L’érotisme est à portée de main
L’érotisme est pourtant là, partout, à portée de main. Il suffit de faire fonctionner notre imagination pour qu’il nous apparaisse. Fréquenter des œuvres délicates – on n’en manque pas en Europe – contribue en outre à affiner ce qui se présente comme un sens de l’érotisme; il en va de même de l’appréciation d’un paysage. Les courbes d’un portrait de femme, la sensualité d’un air musical, le caractère suggestif d’un roman, autant de marqueurs potentiels d’érotisme. Mais savons-nous encore en ressentir le frisson, sans impatience , et nous en satisfaire? Poser cette question, c’est déjà y répondre un peu.
Quelque chose s’est perdu entre les facilités du sexe commercial et du sexe camouflé. Un registre de l’entre-deux, de la nuance, de l’ambiguïté, du possible, se fait cruellement désirer. A qui la faute? Difficile à dire, et ce n’est pas le propos ici. Nul doute que les images du moment déterminent autant les mentalités que les mentalités déterminent ces images.
Le fait est qu’une redécouverte de l’érotisme par le grand nombre s’impose. Par chacun de nous, au quotidien, afin d’échapper aux phénomènes uniformisateurs ou moralisateurs dont nous nous pensons trop souvent à l’abri. Pour ce faire, adopter une approche plus esthétique de la vie ne serait certainement pas de trop.

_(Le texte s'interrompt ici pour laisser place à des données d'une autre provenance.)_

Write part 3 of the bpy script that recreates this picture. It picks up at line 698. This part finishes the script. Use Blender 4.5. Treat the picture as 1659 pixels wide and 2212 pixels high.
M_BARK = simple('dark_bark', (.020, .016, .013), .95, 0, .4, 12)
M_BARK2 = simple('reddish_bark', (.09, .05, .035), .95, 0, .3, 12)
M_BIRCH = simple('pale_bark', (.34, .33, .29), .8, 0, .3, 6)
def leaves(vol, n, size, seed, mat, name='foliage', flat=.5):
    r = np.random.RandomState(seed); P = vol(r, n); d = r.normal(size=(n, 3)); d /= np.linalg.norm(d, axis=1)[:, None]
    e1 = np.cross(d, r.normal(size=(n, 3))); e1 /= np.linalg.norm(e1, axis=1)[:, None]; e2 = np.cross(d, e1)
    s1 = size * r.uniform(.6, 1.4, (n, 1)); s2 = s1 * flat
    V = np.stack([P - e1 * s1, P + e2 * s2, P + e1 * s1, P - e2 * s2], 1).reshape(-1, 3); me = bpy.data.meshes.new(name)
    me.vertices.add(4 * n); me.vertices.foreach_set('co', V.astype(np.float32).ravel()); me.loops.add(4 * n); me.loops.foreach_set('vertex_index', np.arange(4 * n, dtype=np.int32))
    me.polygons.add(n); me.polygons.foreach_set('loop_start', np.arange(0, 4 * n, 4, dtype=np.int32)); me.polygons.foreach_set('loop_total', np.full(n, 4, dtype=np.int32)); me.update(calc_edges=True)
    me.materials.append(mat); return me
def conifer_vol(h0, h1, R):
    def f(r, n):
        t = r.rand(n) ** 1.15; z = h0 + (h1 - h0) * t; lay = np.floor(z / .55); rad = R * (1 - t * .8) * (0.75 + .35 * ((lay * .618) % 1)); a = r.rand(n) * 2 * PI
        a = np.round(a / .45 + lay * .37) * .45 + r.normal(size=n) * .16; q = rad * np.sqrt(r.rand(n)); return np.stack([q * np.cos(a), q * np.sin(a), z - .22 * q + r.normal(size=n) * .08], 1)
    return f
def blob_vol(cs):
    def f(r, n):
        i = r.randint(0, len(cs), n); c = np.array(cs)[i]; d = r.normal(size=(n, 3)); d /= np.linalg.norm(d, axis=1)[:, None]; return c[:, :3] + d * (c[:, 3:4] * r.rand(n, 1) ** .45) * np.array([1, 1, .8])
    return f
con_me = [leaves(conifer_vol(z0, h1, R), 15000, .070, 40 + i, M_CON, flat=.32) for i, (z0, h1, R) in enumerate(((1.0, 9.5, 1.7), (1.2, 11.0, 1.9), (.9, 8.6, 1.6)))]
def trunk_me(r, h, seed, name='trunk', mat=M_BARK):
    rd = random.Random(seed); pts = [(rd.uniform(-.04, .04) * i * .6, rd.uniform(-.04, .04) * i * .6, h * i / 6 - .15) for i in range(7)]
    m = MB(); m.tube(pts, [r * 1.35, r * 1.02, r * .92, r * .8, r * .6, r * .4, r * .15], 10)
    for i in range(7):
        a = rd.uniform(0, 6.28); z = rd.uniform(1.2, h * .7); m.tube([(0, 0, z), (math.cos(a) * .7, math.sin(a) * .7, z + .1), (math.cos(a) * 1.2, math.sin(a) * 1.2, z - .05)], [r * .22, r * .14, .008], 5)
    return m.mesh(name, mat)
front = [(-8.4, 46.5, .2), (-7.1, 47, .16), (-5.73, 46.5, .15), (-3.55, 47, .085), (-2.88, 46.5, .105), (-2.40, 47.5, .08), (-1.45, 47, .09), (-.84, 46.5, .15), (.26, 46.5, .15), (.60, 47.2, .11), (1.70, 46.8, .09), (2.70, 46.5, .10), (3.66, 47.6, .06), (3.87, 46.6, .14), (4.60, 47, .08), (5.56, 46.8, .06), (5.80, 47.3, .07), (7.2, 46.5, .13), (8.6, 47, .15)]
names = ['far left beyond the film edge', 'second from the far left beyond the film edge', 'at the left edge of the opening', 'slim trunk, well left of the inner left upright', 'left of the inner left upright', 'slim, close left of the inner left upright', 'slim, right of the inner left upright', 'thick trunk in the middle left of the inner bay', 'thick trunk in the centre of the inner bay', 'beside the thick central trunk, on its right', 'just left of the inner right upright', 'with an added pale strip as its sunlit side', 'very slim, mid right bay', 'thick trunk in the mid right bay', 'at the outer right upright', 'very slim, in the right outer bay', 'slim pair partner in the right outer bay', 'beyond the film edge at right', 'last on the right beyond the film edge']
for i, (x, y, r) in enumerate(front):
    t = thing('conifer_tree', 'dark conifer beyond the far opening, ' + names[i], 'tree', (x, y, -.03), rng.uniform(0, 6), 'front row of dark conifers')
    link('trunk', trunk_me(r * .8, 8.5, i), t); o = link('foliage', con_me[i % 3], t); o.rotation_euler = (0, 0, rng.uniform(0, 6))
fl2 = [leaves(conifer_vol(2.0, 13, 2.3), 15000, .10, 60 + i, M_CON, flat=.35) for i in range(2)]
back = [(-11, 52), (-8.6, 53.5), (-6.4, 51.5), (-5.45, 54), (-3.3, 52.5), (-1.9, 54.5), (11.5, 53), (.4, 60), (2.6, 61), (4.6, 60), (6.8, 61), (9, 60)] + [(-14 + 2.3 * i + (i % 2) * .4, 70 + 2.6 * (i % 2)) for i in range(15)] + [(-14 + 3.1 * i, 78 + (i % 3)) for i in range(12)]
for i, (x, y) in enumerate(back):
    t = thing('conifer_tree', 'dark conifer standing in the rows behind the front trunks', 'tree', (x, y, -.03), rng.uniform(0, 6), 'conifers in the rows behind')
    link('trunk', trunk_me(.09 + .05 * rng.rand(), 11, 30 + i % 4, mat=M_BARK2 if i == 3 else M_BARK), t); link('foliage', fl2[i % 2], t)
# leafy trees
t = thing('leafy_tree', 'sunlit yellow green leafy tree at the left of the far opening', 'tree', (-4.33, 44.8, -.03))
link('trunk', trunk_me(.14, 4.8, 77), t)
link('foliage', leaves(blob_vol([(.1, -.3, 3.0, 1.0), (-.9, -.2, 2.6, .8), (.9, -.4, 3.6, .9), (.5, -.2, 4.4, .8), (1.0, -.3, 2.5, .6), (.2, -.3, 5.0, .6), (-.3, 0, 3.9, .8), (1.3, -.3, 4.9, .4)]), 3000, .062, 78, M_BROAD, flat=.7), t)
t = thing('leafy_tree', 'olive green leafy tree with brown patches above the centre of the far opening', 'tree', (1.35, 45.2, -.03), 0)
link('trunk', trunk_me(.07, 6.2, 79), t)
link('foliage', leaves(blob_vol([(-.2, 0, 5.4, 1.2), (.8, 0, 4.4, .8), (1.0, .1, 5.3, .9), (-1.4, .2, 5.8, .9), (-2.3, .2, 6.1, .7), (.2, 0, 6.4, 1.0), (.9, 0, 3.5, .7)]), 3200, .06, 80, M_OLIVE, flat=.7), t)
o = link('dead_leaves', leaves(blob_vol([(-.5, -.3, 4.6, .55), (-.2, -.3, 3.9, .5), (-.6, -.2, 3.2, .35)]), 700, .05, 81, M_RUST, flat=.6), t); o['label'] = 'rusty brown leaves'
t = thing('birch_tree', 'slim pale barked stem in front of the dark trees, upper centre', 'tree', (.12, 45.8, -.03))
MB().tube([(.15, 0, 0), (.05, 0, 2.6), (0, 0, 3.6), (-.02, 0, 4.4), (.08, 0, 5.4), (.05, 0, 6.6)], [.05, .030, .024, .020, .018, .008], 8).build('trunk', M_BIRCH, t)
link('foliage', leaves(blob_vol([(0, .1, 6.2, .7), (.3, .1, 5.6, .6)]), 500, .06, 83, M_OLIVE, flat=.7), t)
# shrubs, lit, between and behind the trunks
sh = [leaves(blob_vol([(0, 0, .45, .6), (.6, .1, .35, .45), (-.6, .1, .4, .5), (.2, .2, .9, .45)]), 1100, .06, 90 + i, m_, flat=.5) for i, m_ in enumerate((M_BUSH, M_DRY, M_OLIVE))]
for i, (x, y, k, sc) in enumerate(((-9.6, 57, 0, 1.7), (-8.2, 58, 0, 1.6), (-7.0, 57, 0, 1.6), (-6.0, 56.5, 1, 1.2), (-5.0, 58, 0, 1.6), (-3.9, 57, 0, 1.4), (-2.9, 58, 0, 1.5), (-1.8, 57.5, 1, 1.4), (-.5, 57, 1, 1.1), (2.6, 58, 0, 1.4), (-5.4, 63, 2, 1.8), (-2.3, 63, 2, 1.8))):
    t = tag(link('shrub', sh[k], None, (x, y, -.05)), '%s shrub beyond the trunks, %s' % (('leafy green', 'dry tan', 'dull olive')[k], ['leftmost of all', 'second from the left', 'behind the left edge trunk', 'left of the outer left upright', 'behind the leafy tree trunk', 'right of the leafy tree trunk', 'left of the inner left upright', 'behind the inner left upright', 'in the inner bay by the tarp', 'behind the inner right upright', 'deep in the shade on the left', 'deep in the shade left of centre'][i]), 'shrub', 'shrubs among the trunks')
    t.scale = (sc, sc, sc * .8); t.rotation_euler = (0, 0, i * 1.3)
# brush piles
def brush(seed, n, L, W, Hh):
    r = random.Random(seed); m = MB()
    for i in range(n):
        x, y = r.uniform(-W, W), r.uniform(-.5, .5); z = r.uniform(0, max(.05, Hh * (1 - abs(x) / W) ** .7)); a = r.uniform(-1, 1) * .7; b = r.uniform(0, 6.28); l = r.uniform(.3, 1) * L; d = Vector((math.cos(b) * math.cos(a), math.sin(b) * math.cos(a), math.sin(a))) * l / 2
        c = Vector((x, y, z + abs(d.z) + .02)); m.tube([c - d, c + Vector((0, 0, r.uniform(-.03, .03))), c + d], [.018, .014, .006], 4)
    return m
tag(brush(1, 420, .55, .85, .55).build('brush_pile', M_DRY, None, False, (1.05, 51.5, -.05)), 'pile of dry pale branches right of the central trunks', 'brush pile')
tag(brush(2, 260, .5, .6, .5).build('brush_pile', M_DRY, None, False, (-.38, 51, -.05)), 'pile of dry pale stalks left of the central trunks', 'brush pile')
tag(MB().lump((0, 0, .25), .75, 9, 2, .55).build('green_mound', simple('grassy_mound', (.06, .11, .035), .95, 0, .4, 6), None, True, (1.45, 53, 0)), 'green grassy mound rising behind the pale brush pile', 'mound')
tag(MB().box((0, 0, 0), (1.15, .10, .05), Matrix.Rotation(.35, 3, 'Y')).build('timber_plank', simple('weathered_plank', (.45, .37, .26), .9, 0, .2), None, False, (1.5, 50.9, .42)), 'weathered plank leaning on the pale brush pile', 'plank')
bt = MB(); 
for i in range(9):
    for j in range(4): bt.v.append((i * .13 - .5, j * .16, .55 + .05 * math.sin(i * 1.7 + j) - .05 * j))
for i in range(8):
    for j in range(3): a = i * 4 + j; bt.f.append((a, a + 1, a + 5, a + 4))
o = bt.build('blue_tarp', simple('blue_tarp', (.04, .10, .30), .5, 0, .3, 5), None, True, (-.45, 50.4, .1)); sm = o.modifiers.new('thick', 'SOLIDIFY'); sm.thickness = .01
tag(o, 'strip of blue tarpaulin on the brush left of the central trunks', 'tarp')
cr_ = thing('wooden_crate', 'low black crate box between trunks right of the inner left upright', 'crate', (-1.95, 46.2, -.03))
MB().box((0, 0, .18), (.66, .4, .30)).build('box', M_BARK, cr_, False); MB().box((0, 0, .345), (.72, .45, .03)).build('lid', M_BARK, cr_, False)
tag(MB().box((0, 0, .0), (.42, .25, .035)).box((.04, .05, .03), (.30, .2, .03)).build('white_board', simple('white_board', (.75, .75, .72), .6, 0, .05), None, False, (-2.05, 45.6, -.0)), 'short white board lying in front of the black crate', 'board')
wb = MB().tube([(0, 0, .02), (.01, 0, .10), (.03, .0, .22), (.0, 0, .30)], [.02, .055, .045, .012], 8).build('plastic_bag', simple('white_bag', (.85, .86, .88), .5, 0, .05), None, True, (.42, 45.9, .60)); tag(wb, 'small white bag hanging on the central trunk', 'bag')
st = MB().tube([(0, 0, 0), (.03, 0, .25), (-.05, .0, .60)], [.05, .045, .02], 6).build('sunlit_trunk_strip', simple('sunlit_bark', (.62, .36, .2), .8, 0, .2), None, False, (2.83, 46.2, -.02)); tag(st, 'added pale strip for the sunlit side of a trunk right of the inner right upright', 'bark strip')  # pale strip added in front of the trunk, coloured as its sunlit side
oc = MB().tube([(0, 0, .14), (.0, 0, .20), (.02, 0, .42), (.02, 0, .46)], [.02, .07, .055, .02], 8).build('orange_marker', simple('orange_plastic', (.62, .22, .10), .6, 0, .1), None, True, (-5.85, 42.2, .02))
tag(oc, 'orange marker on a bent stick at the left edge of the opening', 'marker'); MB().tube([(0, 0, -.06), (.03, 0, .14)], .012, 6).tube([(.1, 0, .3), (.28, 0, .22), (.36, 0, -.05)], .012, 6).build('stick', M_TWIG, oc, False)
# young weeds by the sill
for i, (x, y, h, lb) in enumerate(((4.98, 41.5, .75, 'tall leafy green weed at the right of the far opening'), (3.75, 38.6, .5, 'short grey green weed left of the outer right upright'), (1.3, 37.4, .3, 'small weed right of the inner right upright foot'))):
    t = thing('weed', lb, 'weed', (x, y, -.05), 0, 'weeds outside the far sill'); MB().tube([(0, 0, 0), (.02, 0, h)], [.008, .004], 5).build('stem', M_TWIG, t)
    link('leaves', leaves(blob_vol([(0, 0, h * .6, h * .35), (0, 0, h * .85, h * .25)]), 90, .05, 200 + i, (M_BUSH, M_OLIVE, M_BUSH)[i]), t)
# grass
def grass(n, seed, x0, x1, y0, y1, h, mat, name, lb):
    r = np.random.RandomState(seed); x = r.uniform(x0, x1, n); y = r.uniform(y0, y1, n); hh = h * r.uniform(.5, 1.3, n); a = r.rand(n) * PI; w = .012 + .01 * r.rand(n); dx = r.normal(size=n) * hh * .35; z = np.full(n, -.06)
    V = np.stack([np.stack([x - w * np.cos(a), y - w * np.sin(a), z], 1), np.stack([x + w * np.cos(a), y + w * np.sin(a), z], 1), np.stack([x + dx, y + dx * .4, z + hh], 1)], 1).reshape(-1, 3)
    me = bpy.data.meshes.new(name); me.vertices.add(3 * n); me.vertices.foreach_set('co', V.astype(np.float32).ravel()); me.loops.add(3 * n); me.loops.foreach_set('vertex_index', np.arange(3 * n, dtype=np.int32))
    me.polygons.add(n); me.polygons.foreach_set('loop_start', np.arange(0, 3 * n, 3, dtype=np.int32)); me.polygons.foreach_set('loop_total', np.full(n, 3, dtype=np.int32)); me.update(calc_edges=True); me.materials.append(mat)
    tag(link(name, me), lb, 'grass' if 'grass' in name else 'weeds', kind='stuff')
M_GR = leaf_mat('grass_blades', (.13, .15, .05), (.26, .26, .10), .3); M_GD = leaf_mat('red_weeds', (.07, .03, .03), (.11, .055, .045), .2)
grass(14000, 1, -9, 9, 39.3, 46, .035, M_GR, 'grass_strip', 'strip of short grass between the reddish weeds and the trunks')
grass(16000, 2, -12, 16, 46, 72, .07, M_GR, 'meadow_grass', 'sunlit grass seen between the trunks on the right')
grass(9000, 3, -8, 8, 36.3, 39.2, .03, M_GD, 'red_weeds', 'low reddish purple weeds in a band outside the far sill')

«L’érotisme se situe finalement à la place de l’observateur», écrit Aude Robert-Tissot dans son article sur la pratique du shibari. Contrairement à la pornographie, qui force l’entrée de nos esprits, l’érotisme est une qualité que l’on choisit de conférer au réel. En prolongement de la vue, le sens le plus intellectuel selon Aristote. Le regard humain est un regard libre. Autorisons-nous à porter un regard érotique sur le monde.